**WHAT IS REQUIRED:** Only the pictures are left out: repeat the rest of the entries exactly.

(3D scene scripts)
** START **
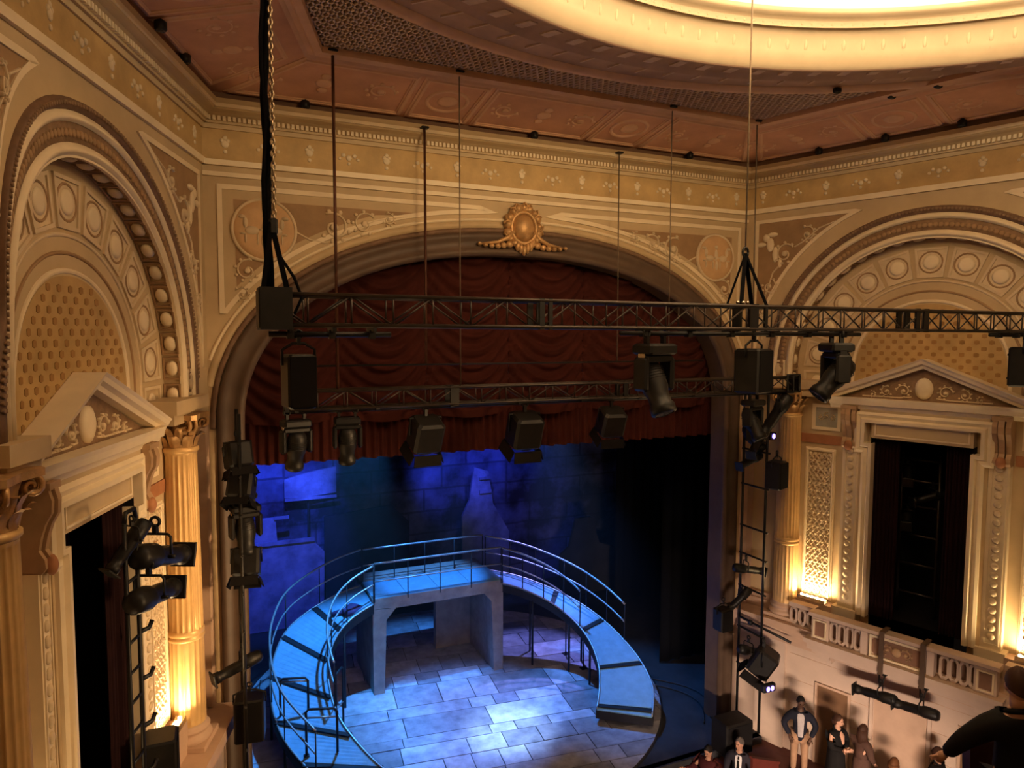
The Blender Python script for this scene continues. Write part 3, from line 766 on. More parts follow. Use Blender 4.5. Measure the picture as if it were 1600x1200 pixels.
column(FLR, 6.48, 'fluted gilded column cut by the picture edge, its gilt capital nearest the camera')

# ================================================================ doorway surrounds with pediments
DD = 4.28
def doorway(F, label):
    fn = F.fn
    t, b = F.thing('pedimented_doorway', DD, -1.1, -.3, label, 'doorway')
    B = -.30
    fr = MB()
    sh = [(3.17, -1.1), (3.17, 2.90), (3.00, 2.90), (3.00, 3.36), (3.00, 3.62), (5.56, 3.62), (5.56, 2.90), (5.39, 2.90), (5.39, -1.1)]
    fr.sweep(sh[::-1], [(-.12, -.22), (-.12, -.03), (-.06, .0), (.01, -.03), (.05, .03), (.12, .03), (.12, B)], fn)
    fr.build('eared_frame', 'cream', t, b)
    pn = MB(); pn.prism([(3.26, 3.15), (5.30, 3.15), (5.30, 3.52), (3.26, 3.52)], B, -.05, fn)
    pn.build('lintel_panel', 'plaster', t, b)
    MB().sweep([(3.34, 3.22), (5.22, 3.22), (5.22, 3.48), (3.34, 3.48)], fillet(.03, .02, -.05), fn, closed=True).build('lintel_moulding', 'cream', t, b)
    wl = MB(); wl.prism([(2.98, -1.1), (3.1, -1.1), (3.1, 3.8), (2.98, 3.8)], B, -.08, fn); wl.prism([(5.46, -1.1), (5.58, -1.1), (5.58, 3.8), (5.46, 3.8)], B, -.08, fn); wl.prism([(2.98, 3.6), (5.58, 3.6), (5.58, 3.9), (2.98, 3.9)], B, -.04, fn)
    wl.build('surround_wall', 'plaster', t, b)
    # entablature on the brackets
    en = MB(); en.sweep([(2.30, 3.93), (6.26, 3.93)], [(-.13, B), (-.13, -.04), (-.05, -.01), (-.03, .04), (.06, .06), (.13, .09), (.13, B)], fn)
    en.build('base_cornice', 'cream', t, b)
    pd = MB(); ap = (DD, 4.90); tl, tr_ = (2.16, 4.05), (6.40, 4.05)
    prof = [(-.10, B), (-.10, -.02), (-.04, .0), (0, .06), (.06, .08), (.10, .11), (.10, B)]
    pd.sweep([tr_, ap, tl], [(-l, o) for l, o in prof[::-1]], fn)
    pd.build('raking_cornice', 'cream', t, b)
    MB().prism([(2.5, 4.03), (6.06, 4.03), (DD, 4.82)], B, -.17, fn).build('pediment_ground', 'brown', t, b)
    MB().disc(DD, 4.34, .24, -.17, -.13, fn, 16, dome=.05, ra=.75).build('oval_boss', 'cream', t, b)
    rl = MB()
    for sg in (-1, 1):
        f2 = lambda s, z, o, sg=sg: fn(DD + sg * s, z, o)
        scroll(rl, f2, .42, 4.27, .15, 0, 1, -.17); scroll(rl, f2, .78, 4.24, .13, 2, -1, -.17); scroll(rl, f2, 1.08, 4.16, .075, 1, 1, -.17)
        rl.sweep([(.25, 4.14), (.5, 4.11), (.9, 4.11), (1.3, 4.11)], half_round(.03, .02, -.17), f2)
    rl.build('scroll_relief', 'relief', t, b)
    # scrolled brackets
    for s in (2.76, 2 * DD - 2.76):
        k = MB(); prof = [(3.80, .04), (3.66, .08), (3.52, .07), (3.40, .0), (3.25, -.05), (3.10, -.08), (3.0, -.02), (2.90, -.01), (2.84, -.06), (2.86, -.12)]
        for ds, w, dd in ((-.12, .09, 0), (0, .11, .035), (.12, .09, 0)):
            for (z0, o0), (z1, o1) in zip(prof[:-1], prof[1:]):
                k.add([fn(s + ds - w / 2, z0, o0 + dd), fn(s + ds + w / 2, z0, o0 + dd), fn(s + ds + w / 2, z1, o1 + dd), fn(s + ds - w / 2, z1, o1 + dd)], [(0, 1, 2, 3)], True)
                for e in (-w / 2, w / 2): k.add([fn(s + ds + e, z0, o0 + dd), fn(s + ds + e, z1, o1 + dd), fn(s + ds + e, z1, B), fn(s + ds + e, z0, B)], [(0, 1, 2, 3)])
        k.prism([(s - .18, 3.78), (s + .18, 3.78), (s + .18, 3.86), (s - .18, 3.86)], B, .07, fn)
        ko = k.build('scroll_bracket', 'bracket', t, b)
        MB().disc(s, 2.92, .12, -.02, .02, fn, 10, dome=.05, ra=.8).build('bracket_drop', 'terra', ko, b)
    return t
doorway(FR, 'cream pedimented doorway over the balustraded balcony, dark opening hung with red drapes')
doorway(FL, 'cream pedimented doorway in the steeply seen wall, dark opening behind a lighting ladder')
# dark rooms behind the doorways, with drapes
for F, w, a, b_ in ((FL, wall_left, 'dark red drape in the doorway beside the lighting ladder, toward the stage', 'dark red drape in the doorway beside the lighting ladder, on its column side'),
                    (FR, wall_right, 'dark red drape of the balcony doorway, hanging on its stage side', 'dark red drape of the balcony doorway, hanging on its far side from the stage')):
    fn = F.fn; v = MB()
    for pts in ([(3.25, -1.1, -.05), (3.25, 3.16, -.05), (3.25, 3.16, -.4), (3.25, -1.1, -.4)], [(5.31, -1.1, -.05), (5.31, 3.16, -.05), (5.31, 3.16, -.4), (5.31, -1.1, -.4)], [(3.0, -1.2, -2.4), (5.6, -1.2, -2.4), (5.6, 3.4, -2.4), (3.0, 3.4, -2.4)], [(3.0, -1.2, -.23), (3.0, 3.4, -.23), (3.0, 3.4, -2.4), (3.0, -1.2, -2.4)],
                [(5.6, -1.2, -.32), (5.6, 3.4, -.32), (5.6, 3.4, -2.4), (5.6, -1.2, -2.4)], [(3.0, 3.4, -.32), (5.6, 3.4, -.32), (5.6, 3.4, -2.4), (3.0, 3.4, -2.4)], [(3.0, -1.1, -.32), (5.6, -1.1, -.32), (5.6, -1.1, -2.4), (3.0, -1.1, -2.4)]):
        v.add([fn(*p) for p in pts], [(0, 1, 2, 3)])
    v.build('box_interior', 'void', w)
    for (s0, s1), lab in (((3.27, 3.82), a), ((4.76, 5.29), b_)):
        t, bb = F.thing('door_drape', (s0 + s1) / 2, -1.1, -.24, lab, 'curtain', 'drapes in the box doorways')
        d = MB(); N = 40; vs = []
        for i in range(N + 1):
            s = s0 + (s1 - s0) * i / N; o = -.24 + .04 * math.sin(i * 1.25) + .02 * math.sin(i * .5)
            vs += [fn(s, -1.09, o), fn(s + .02 * math.sin(i), 1.2, o + .01), fn(s, 3.2, o)]
        d.add(vs, [(i * 3 + k, i * 3 + 3 + k, i * 3 + 4 + k, i * 3 + 1 + k) for i in range(N) for k in range(2)], True)
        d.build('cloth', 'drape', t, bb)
        h = MB(); h.tube([fn(s0, 3.13, -.24), fn(s1, 3.13, -.24)], .03, 6); h.build('hem_rod', 'black', t, bb)

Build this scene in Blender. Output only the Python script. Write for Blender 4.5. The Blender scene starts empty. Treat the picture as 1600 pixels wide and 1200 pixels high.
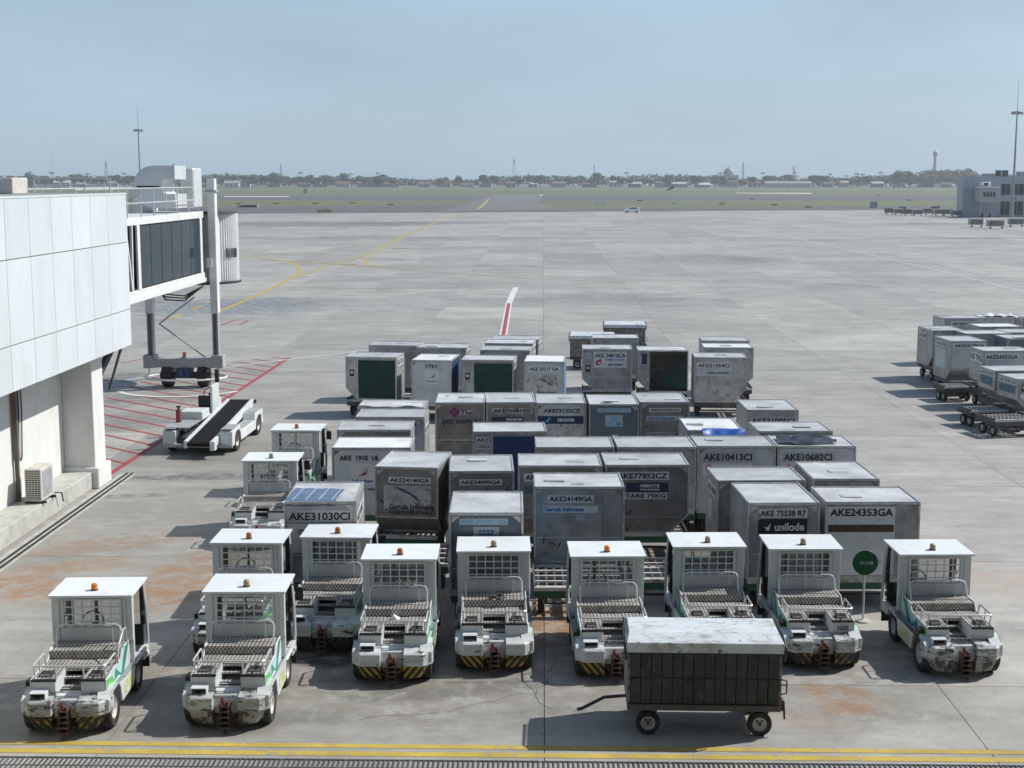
** END **
**FULL OUTPUT:**
The Blender Python script for this scene continues. Write part 3, from line 766 on. More parts follow. Use Blender 4.5. Measure the picture as if it were 1600x1200 pixels.
column(FLR, 6.48, 'fluted gilded column cut by the picture edge, its gilt capital nearest the camera')

# ================================================================ doorway surrounds with pediments
DD = 4.28
def doorway(F, label):
    fn = F.fn
    t, b = F.thing('pedimented_doorway', DD, -1.1, -.3, label, 'doorway')
    B = -.30
    fr = MB()
    sh = [(3.17, -1.1), (3.17, 2.90), (3.00, 2.90), (3.00, 3.36), (3.00, 3.62), (5.56, 3.62), (5.56, 2.90), (5.39, 2.90), (5.39, -1.1)]
    fr.sweep(sh[::-1], [(-.12, -.22), (-.12, -.03), (-.06, .0), (.01, -.03), (.05, .03), (.12, .03), (.12, B)], fn)
    fr.build('eared_frame', 'cream', t, b)
    pn = MB(); pn.prism([(3.26, 3.15), (5.30, 3.15), (5.30, 3.52), (3.26, 3.52)], B, -.05, fn)
    pn.build('lintel_panel', 'plaster', t, b)
    MB().sweep([(3.34, 3.22), (5.22, 3.22), (5.22, 3.48), (3.34, 3.48)], fillet(.03, .02, -.05), fn, closed=True).build('lintel_moulding', 'cream', t, b)
    wl = MB(); wl.prism([(2.98, -1.1), (3.1, -1.1), (3.1, 3.8), (2.98, 3.8)], B, -.08, fn); wl.prism([(5.46, -1.1), (5.58, -1.1), (5.58, 3.8), (5.46, 3.8)], B, -.08, fn); wl.prism([(2.98, 3.6), (5.58, 3.6), (5.58, 3.9), (2.98, 3.9)], B, -.04, fn)
    wl.build('surround_wall', 'plaster', t, b)
    # entablature on the brackets
    en = MB(); en.sweep([(2.30, 3.93), (6.26, 3.93)], [(-.13, B), (-.13, -.04), (-.05, -.01), (-.03, .04), (.06, .06), (.13, .09), (.13, B)], fn)
    en.build('base_cornice', 'cream', t, b)
    pd = MB(); ap = (DD, 4.90); tl, tr_ = (2.16, 4.05), (6.40, 4.05)
    prof = [(-.10, B), (-.10, -.02), (-.04, .0), (0, .06), (.06, .08), (.10, .11), (.10, B)]
    pd.sweep([tr_, ap, tl], [(-l, o) for l, o in prof[::-1]], fn)
    pd.build('raking_cornice', 'cream', t, b)
    MB().prism([(2.5, 4.03), (6.06, 4.03), (DD, 4.82)], B, -.17, fn).build('pediment_ground', 'brown', t, b)
    MB().disc(DD, 4.34, .24, -.17, -.13, fn, 16, dome=.05, ra=.75).build('oval_boss', 'cream', t, b)
    rl = MB()
    for sg in (-1, 1):
        f2 = lambda s, z, o, sg=sg: fn(DD + sg * s, z, o)
        scroll(rl, f2, .42, 4.27, .15, 0, 1, -.17); scroll(rl, f2, .78, 4.24, .13, 2, -1, -.17); scroll(rl, f2, 1.08, 4.16, .075, 1, 1, -.17)
        rl.sweep([(.25, 4.14), (.5, 4.11), (.9, 4.11), (1.3, 4.11)], half_round(.03, .02, -.17), f2)
    rl.build('scroll_relief', 'relief', t, b)
    # scrolled brackets
    for s in (2.76, 2 * DD - 2.76):
        k = MB(); prof = [(3.80, .04), (3.66, .08), (3.52, .07), (3.40, .0), (3.25, -.05), (3.10, -.08), (3.0, -.02), (2.90, -.01), (2.84, -.06), (2.86, -.12)]
        for ds, w, dd in ((-.12, .09, 0), (0, .11, .035), (.12, .09, 0)):
            for (z0, o0), (z1, o1) in zip(prof[:-1], prof[1:]):
                k.add([fn(s + ds - w / 2, z0, o0 + dd), fn(s + ds + w / 2, z0, o0 + dd), fn(s + ds + w / 2, z1, o1 + dd), fn(s + ds - w / 2, z1, o1 + dd)], [(0, 1, 2, 3)], True)
                for e in (-w / 2, w / 2): k.add([fn(s + ds + e, z0, o0 + dd), fn(s + ds + e, z1, o1 + dd), fn(s + ds + e, z1, B), fn(s + ds + e, z0, B)], [(0, 1, 2, 3)])
        k.prism([(s - .18, 3.78), (s + .18, 3.78), (s + .18, 3.86), (s - .18, 3.86)], B, .07, fn)
        ko = k.build('scroll_bracket', 'bracket', t, b)
        MB().disc(s, 2.92, .12, -.02, .02, fn, 10, dome=.05, ra=.8).build('bracket_drop', 'terra', ko, b)
    return t
doorway(FR, 'cream pedimented doorway over the balustraded balcony, dark opening hung with red drapes')
doorway(FL, 'cream pedimented doorway in the steeply seen wall, dark opening behind a lighting ladder')
# dark rooms behind the doorways, with drapes
for F, w, a, b_ in ((FL, wall_left, 'dark red drape in the doorway beside the lighting ladder, toward the stage', 'dark red drape in the doorway beside the lighting ladder, on its column side'),
                    (FR, wall_right, 'dark red drape of the balcony doorway, hanging on its stage side', 'dark red drape of the balcony doorway, hanging on its far side from the stage')):
    fn = F.fn; v = MB()
    for pts in ([(3.25, -1.1, -.05), (3.25, 3.16, -.05), (3.25, 3.16, -.4), (3.25, -1.1, -.4)], [(5.31, -1.1, -.05), (5.31, 3.16, -.05), (5.31, 3.16, -.4), (5.31, -1.1, -.4)], [(3.0, -1.2, -2.4), (5.6, -1.2, -2.4), (5.6, 3.4, -2.4), (3.0, 3.4, -2.4)], [(3.0, -1.2, -.23), (3.0, 3.4, -.23), (3.0, 3.4, -2.4), (3.0, -1.2, -2.4)],
                [(5.6, -1.2, -.32), (5.6, 3.4, -.32), (5.6, 3.4, -2.4), (5.6, -1.2, -2.4)], [(3.0, 3.4, -.32), (5.6, 3.4, -.32), (5.6, 3.4, -2.4), (3.0, 3.4, -2.4)], [(3.0, -1.1, -.32), (5.6, -1.1, -.32), (5.6, -1.1, -2.4), (3.0, -1.1, -2.4)]):
        v.add([fn(*p) for p in pts], [(0, 1, 2, 3)])
    v.build('box_interior', 'void', w)
    for (s0, s1), lab in (((3.27, 3.82), a), ((4.76, 5.29), b_)):
        t, bb = F.thing('door_drape', (s0 + s1) / 2, -1.1, -.24, lab, 'curtain', 'drapes in the box doorways')
        d = MB(); N = 40; vs = []
        for i in range(N + 1):
            s = s0 + (s1 - s0) * i / N; o = -.24 + .04 * math.sin(i * 1.25) + .02 * math.sin(i * .5)
            vs += [fn(s, -1.09, o), fn(s + .02 * math.sin(i), 1.2, o + .01), fn(s, 3.2, o)]
        d.add(vs, [(i * 3 + k, i * 3 + 3 + k, i * 3 + 4 + k, i * 3 + 1 + k) for i in range(N) for k in range(2)], True)
        d.build('cloth', 'drape', t, bb)
        h = MB(); h.tube([fn(s0, 3.13, -.24), fn(s1, 3.13, -.24)], .03, 6); h.build('hem_rod', 'black', t, bb)

Build this scene in Blender. Output only the Python script. Write for Blender 4.5. The Blender scene starts empty. Treat the picture as 1600 pixels wide and 1200 pixels high.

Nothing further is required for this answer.